Collected data »
════════════════════

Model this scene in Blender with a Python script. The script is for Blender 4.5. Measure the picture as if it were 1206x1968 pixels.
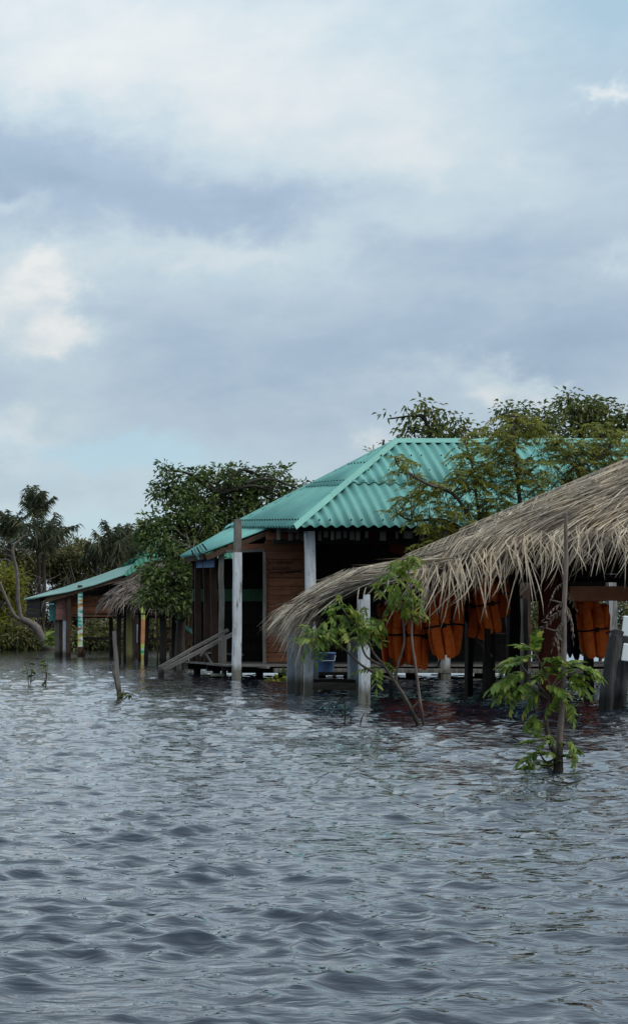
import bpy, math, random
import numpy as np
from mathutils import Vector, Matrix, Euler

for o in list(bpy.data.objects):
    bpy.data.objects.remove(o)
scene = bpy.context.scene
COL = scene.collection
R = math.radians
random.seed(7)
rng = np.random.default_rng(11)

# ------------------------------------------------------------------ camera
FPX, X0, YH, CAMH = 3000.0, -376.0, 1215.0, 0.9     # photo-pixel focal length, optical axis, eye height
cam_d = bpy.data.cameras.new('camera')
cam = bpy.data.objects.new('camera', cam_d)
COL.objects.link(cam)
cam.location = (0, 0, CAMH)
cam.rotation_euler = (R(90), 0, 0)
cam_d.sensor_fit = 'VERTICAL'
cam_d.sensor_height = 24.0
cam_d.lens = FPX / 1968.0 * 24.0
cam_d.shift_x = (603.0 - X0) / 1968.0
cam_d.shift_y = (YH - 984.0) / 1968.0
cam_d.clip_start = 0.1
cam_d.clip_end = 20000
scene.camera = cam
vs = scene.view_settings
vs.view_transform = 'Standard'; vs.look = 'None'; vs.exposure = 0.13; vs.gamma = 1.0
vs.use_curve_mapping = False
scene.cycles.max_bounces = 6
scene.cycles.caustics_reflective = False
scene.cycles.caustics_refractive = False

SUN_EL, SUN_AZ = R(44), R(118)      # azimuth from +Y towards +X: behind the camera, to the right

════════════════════

Description of the task »
Return the listing above word for word, with the pictures removed.

Response to the exercise »
Model this scene in Blender with a Python script. The script is for Blender 4.5. Measure the picture as if it were 1206x1968 pixels.
import bpy, math, random
import numpy as np
from mathutils import Vector, Matrix, Euler

for o in list(bpy.data.objects):
    bpy.data.objects.remove(o)
scene = bpy.context.scene
COL = scene.collection
R = math.radians
random.seed(7)
rng = np.random.default_rng(11)

# ------------------------------------------------------------------ camera
FPX, X0, YH, CAMH = 3000.0, -376.0, 1215.0, 0.9     # photo-pixel focal length, optical axis, eye height
cam_d = bpy.data.cameras.new('camera')
cam = bpy.data.objects.new('camera', cam_d)
COL.objects.link(cam)
cam.location = (0, 0, CAMH)
cam.rotation_euler = (R(90), 0, 0)
cam_d.sensor_fit = 'VERTICAL'
cam_d.sensor_height = 24.0
cam_d.lens = FPX / 1968.0 * 24.0
cam_d.shift_x = (603.0 - X0) / 1968.0
cam_d.shift_y = (YH - 984.0) / 1968.0
cam_d.clip_start = 0.1
cam_d.clip_end = 20000
scene.camera = cam
vs = scene.view_settings
vs.view_transform = 'Standard'; vs.look = 'None'; vs.exposure = 0.13; vs.gamma = 1.0
vs.use_curve_mapping = False
scene.cycles.max_bounces = 6
scene.cycles.caustics_reflective = False
scene.cycles.caustics_refractive = False

SUN_EL, SUN_AZ = R(44), R(118)      # azimuth from +Y towards +X: behind the camera, to the right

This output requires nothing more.